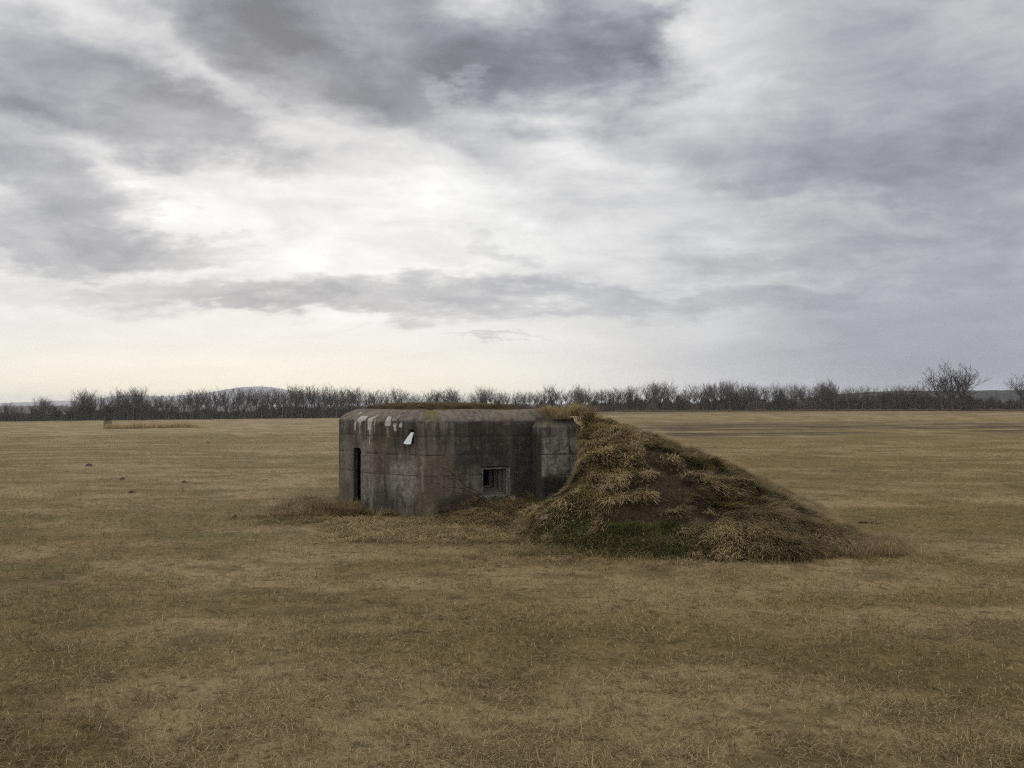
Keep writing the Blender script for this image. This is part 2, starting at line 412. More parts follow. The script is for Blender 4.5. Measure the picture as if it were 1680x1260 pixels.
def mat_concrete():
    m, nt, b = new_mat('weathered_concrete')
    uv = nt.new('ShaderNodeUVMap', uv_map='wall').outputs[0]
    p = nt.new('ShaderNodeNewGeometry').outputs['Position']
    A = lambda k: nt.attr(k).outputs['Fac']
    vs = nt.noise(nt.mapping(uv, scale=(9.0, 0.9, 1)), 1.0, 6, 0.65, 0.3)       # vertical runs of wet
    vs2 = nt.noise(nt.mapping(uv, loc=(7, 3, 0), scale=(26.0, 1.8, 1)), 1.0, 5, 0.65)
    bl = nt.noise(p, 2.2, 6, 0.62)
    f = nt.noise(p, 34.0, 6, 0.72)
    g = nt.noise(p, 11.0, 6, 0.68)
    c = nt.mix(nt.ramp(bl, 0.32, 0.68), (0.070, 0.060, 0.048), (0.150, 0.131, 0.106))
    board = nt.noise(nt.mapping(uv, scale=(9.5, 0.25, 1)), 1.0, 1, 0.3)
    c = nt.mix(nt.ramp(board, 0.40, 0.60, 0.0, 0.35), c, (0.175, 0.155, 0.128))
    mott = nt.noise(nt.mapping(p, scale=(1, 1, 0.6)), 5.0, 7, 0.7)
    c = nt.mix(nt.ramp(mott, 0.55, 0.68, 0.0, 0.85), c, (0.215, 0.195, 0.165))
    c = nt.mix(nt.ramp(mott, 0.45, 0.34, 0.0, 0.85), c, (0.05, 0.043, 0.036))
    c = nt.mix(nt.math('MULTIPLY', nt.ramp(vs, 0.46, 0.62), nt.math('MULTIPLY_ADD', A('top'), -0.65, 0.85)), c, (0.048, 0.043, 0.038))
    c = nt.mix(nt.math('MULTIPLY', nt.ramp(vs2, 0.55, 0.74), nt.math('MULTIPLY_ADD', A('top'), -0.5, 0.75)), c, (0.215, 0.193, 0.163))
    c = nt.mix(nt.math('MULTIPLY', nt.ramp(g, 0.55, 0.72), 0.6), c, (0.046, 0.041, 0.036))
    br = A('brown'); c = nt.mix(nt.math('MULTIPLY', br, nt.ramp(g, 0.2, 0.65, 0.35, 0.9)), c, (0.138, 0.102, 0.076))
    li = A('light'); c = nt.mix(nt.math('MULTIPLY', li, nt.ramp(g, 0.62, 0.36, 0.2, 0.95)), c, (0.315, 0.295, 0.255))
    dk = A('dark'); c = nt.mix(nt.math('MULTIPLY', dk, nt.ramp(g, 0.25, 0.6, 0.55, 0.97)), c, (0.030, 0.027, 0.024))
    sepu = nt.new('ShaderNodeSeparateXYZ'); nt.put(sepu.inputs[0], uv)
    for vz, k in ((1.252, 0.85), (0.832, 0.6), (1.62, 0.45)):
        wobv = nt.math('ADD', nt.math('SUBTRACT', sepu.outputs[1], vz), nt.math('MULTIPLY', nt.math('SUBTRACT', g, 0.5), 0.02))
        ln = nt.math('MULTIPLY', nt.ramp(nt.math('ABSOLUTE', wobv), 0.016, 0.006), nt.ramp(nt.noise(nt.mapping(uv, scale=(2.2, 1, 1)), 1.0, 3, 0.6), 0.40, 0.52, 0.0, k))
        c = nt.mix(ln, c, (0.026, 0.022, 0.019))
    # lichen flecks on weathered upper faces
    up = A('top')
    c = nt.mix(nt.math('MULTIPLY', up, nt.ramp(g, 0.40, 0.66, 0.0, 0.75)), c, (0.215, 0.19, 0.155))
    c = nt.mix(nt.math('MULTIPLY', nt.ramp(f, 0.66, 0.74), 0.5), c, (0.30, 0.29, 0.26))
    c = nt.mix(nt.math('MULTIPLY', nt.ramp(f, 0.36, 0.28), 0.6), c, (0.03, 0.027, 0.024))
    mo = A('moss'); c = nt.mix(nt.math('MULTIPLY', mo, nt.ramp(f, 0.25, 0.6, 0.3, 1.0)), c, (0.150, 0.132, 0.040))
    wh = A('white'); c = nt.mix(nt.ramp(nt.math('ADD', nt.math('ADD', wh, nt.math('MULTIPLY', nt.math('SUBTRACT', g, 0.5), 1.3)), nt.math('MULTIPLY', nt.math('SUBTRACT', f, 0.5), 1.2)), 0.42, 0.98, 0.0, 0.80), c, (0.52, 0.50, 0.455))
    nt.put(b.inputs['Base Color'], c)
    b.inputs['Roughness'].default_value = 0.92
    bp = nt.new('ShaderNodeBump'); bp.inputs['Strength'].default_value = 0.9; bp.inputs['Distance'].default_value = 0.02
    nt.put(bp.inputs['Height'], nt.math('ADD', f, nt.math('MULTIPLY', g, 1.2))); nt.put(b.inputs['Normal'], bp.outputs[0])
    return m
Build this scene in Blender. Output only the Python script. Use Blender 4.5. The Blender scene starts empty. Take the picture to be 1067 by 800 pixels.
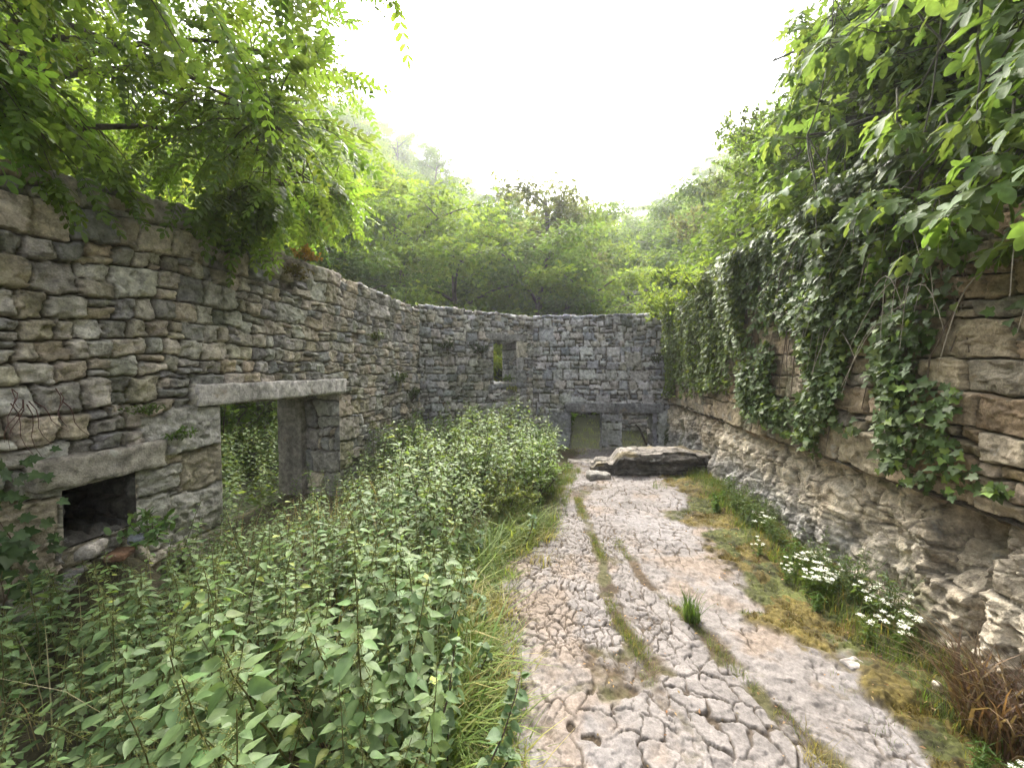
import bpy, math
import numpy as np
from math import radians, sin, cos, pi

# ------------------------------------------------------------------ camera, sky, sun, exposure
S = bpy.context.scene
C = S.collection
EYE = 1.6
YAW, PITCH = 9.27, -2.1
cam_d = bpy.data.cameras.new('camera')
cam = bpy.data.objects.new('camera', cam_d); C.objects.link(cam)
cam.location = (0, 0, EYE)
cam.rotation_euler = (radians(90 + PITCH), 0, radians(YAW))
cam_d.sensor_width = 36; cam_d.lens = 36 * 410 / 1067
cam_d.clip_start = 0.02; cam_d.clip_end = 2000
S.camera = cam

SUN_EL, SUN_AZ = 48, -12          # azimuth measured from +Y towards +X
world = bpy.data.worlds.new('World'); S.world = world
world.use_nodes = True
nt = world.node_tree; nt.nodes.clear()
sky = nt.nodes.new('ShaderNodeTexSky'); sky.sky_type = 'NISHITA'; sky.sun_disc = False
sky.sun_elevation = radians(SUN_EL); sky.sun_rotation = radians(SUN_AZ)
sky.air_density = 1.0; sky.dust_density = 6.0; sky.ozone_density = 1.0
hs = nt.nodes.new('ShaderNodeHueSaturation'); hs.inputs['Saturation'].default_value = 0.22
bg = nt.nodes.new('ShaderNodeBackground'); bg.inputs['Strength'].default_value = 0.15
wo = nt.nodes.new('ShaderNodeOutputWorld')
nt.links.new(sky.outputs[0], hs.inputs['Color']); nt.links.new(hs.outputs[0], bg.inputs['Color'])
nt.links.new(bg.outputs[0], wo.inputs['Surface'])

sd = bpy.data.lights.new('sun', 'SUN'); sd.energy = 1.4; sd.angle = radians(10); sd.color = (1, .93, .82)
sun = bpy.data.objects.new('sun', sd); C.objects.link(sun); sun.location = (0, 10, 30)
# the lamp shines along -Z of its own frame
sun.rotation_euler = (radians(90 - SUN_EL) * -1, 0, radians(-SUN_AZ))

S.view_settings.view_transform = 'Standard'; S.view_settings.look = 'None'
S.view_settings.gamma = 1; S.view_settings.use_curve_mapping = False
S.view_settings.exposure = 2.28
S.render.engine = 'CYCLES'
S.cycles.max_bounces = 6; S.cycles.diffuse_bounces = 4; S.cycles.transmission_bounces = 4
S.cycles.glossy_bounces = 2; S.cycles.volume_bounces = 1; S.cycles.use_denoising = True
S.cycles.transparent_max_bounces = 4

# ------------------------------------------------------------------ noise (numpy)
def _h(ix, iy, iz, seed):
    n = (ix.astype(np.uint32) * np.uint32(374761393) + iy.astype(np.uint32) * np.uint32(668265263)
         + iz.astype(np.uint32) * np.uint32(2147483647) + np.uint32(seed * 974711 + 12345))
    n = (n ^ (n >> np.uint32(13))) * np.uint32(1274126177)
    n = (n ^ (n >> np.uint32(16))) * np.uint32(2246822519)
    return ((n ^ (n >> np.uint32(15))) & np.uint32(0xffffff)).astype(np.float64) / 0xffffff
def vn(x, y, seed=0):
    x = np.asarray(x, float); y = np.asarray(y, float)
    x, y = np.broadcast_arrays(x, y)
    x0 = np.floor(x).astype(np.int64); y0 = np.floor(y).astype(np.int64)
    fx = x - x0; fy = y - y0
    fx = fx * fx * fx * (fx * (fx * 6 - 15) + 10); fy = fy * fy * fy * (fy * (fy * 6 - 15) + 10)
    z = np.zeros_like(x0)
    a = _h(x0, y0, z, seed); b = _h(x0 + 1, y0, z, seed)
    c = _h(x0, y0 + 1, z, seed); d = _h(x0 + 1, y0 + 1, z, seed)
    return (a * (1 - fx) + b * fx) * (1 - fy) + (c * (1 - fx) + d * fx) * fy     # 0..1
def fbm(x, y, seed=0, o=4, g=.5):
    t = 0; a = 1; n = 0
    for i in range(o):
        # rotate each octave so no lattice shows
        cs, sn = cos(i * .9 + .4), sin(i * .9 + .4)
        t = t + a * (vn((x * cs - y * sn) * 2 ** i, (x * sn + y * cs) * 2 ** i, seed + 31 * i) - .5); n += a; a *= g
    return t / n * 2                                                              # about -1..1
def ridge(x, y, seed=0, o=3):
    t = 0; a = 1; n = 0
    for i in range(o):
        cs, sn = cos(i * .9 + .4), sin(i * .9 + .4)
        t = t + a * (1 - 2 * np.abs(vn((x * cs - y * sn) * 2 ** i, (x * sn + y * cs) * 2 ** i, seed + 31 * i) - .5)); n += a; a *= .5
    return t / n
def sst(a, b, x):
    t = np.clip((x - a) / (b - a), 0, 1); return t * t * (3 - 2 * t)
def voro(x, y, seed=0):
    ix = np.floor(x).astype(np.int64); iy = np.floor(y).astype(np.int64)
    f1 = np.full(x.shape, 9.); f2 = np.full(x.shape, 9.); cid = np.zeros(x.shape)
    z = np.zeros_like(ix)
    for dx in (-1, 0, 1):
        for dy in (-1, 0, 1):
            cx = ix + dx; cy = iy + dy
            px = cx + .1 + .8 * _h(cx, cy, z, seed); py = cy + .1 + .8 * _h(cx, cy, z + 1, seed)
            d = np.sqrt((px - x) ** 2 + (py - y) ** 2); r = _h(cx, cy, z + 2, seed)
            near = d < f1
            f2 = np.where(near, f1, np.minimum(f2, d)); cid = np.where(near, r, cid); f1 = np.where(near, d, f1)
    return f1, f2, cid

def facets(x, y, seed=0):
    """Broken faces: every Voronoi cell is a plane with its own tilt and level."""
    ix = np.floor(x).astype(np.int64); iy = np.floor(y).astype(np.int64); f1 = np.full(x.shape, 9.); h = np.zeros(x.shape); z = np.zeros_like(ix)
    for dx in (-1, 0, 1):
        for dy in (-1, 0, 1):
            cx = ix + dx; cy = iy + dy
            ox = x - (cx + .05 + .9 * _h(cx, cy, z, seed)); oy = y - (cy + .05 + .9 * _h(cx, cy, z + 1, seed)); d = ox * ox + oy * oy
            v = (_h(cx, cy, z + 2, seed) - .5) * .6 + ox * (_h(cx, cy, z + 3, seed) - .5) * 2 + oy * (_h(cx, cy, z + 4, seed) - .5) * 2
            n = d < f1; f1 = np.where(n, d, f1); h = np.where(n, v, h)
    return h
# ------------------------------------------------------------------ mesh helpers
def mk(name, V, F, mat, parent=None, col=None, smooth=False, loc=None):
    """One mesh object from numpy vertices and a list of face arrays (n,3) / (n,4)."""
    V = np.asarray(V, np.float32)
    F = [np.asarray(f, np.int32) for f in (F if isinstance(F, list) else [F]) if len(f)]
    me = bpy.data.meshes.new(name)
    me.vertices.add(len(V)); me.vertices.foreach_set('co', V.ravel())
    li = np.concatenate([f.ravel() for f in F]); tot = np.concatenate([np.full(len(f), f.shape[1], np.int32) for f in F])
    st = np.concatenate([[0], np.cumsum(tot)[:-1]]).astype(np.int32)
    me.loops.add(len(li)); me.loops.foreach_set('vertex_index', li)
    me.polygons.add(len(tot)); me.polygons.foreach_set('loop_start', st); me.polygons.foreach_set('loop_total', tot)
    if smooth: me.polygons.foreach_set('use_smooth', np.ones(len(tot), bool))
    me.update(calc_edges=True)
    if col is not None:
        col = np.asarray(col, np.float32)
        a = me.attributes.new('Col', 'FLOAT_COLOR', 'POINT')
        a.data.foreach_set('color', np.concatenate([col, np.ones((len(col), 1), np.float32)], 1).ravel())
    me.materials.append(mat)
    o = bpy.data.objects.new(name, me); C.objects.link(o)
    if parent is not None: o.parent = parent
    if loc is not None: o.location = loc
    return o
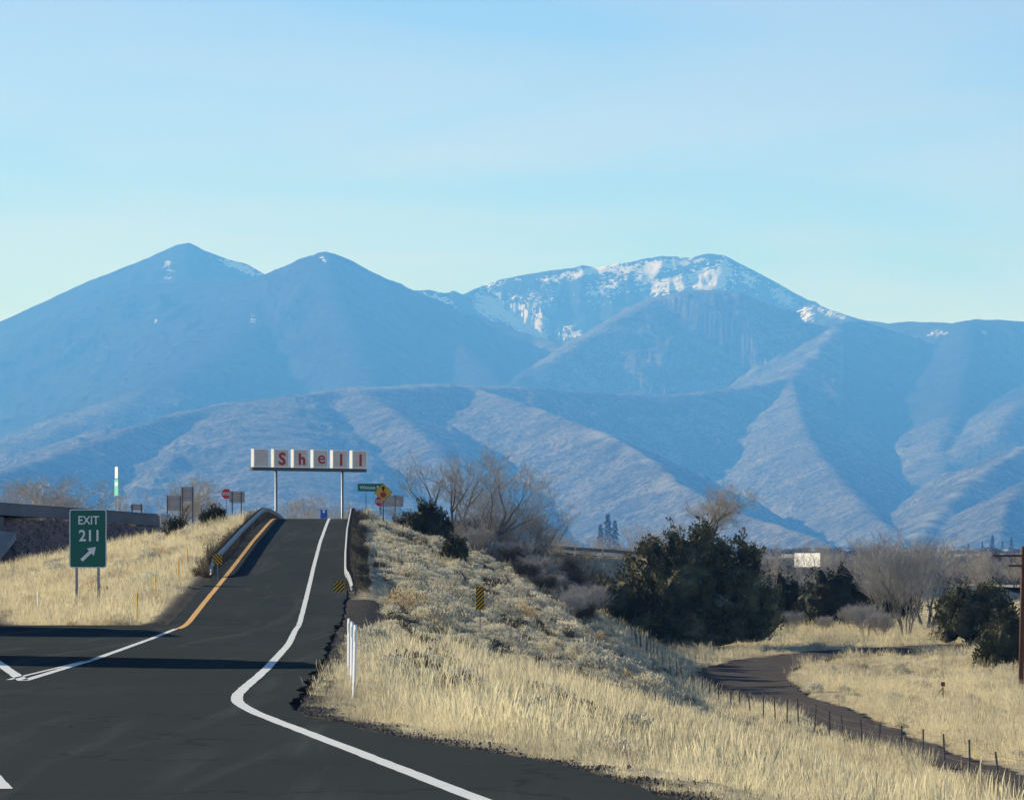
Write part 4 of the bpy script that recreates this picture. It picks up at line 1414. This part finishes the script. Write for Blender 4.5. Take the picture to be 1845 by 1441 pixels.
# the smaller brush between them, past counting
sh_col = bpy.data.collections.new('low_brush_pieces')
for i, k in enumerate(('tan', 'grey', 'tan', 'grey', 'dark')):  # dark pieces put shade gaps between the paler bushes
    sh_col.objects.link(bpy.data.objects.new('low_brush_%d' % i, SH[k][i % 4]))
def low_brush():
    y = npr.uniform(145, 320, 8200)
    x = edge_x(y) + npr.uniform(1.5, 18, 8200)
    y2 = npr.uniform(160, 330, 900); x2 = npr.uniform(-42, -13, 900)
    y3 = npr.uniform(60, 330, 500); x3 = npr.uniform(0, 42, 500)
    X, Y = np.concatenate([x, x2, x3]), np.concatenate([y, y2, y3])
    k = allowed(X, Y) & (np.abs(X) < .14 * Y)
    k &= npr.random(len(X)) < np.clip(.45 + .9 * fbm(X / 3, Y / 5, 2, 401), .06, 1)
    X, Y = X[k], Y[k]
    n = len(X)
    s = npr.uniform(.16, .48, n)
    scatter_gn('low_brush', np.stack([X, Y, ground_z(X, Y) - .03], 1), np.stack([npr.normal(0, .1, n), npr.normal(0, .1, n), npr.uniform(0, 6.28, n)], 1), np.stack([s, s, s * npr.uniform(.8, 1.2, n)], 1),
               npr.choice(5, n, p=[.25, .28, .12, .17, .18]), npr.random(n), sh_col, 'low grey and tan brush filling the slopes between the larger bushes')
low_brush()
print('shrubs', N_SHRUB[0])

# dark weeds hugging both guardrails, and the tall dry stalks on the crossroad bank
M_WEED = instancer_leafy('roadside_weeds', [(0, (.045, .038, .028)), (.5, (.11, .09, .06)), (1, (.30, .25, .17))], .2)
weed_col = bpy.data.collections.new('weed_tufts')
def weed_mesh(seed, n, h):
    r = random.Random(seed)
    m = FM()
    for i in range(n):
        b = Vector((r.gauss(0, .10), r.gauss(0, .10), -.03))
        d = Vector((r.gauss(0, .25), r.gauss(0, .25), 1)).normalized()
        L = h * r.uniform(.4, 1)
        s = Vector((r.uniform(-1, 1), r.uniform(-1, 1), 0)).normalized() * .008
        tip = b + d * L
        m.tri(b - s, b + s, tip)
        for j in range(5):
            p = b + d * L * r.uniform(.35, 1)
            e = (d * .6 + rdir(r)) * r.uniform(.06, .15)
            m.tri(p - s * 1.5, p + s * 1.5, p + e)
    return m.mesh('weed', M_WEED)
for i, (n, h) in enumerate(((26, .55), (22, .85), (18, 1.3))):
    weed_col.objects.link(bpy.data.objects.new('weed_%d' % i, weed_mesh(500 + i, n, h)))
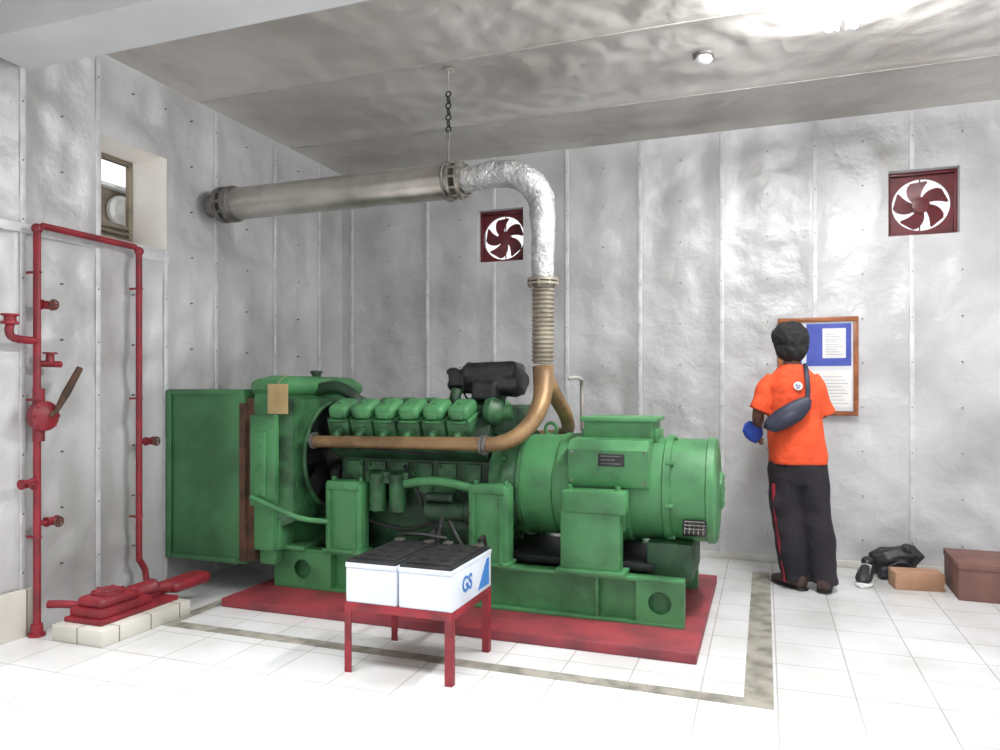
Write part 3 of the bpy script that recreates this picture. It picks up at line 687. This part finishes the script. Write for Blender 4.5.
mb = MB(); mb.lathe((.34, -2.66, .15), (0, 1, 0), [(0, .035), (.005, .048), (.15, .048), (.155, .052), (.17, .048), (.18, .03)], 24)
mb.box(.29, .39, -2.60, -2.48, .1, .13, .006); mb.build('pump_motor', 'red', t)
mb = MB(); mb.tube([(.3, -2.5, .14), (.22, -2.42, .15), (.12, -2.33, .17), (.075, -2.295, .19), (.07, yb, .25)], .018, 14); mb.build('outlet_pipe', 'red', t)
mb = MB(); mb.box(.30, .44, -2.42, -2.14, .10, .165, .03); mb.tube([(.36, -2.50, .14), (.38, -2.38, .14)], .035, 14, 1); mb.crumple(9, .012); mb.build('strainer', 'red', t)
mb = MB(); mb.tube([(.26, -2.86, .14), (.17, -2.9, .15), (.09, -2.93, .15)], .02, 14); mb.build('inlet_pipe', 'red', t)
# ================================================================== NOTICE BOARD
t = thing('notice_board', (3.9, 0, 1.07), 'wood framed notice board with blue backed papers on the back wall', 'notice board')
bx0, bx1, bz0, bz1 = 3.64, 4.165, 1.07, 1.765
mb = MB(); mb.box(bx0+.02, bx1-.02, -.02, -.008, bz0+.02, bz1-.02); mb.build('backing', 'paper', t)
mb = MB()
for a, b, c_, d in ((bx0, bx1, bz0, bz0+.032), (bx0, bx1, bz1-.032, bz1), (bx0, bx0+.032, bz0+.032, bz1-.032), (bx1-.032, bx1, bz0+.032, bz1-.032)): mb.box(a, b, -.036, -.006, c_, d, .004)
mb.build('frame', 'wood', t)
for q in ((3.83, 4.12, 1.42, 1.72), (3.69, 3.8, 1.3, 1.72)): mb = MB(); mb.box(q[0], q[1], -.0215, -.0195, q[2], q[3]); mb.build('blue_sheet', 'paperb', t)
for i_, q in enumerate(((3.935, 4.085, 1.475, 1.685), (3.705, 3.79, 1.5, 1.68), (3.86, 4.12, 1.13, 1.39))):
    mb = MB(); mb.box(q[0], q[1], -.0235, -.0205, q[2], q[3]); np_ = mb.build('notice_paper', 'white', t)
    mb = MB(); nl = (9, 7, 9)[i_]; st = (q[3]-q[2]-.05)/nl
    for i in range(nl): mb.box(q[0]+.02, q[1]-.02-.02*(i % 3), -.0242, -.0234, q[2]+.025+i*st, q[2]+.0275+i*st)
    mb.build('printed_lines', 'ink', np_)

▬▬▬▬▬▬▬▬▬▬

WHAT TO DO:
Write out word for word the lines above that run from the one with "li = A('light');" to the one with "from math import radians, sin, cos, pi". Include both end lines; exclude the images.

FULL ANSWER:
    li = A('light'); c = nt.mix(nt.math('MULTIPLY', li, nt.ramp(g, 0.62, 0.36, 0.2, 0.95)), c, (0.315, 0.295, 0.255))
    dk = A('dark'); c = nt.mix(nt.math('MULTIPLY', dk, nt.ramp(g, 0.25, 0.6, 0.55, 0.97)), c, (0.030, 0.027, 0.024))
    sepu = nt.new('ShaderNodeSeparateXYZ'); nt.put(sepu.inputs[0], uv)
    for vz, k in ((1.252, 0.85), (0.832, 0.6), (1.62, 0.45)):
        wobv = nt.math('ADD', nt.math('SUBTRACT', sepu.outputs[1], vz), nt.math('MULTIPLY', nt.math('SUBTRACT', g, 0.5), 0.02))
        ln = nt.math('MULTIPLY', nt.ramp(nt.math('ABSOLUTE', wobv), 0.016, 0.006), nt.ramp(nt.noise(nt.mapping(uv, scale=(2.2, 1, 1)), 1.0, 3, 0.6), 0.40, 0.52, 0.0, k))
        c = nt.mix(ln, c, (0.026, 0.022, 0.019))
    # lichen flecks on weathered upper faces
    up = A('top')
    c = nt.mix(nt.math('MULTIPLY', up, nt.ramp(g, 0.40, 0.66, 0.0, 0.75)), c, (0.215, 0.19, 0.155))
    c = nt.mix(nt.math('MULTIPLY', nt.ramp(f, 0.66, 0.74), 0.5), c, (0.30, 0.29, 0.26))
    c = nt.mix(nt.math('MULTIPLY', nt.ramp(f, 0.36, 0.28), 0.6), c, (0.03, 0.027, 0.024))
    mo = A('moss'); c = nt.mix(nt.math('MULTIPLY', mo, nt.ramp(f, 0.25, 0.6, 0.3, 1.0)), c, (0.150, 0.132, 0.040))
    wh = A('white'); c = nt.mix(nt.ramp(nt.math('ADD', nt.math('ADD', wh, nt.math('MULTIPLY', nt.math('SUBTRACT', g, 0.5), 1.3)), nt.math('MULTIPLY', nt.math('SUBTRACT', f, 0.5), 1.2)), 0.42, 0.98, 0.0, 0.80), c, (0.52, 0.50, 0.455))
    nt.put(b.inputs['Base Color'], c)
    b.inputs['Roughness'].default_value = 0.92
    bp = nt.new('ShaderNodeBump'); bp.inputs['Strength'].default_value = 0.9; bp.inputs['Distance'].default_value = 0.02
    nt.put(bp.inputs['Height'], nt.math('ADD', f, nt.math('MULTIPLY', g, 1.2))); nt.put(b.inputs['Normal'], bp.outputs[0])
    return m
Build this scene in Blender. Output only the Python script. Use Blender 4.5. The Blender scene starts empty. Take the picture to be 1067 by 800 pixels.
import bpy, math
import numpy as np
from math import radians, sin, cos, pi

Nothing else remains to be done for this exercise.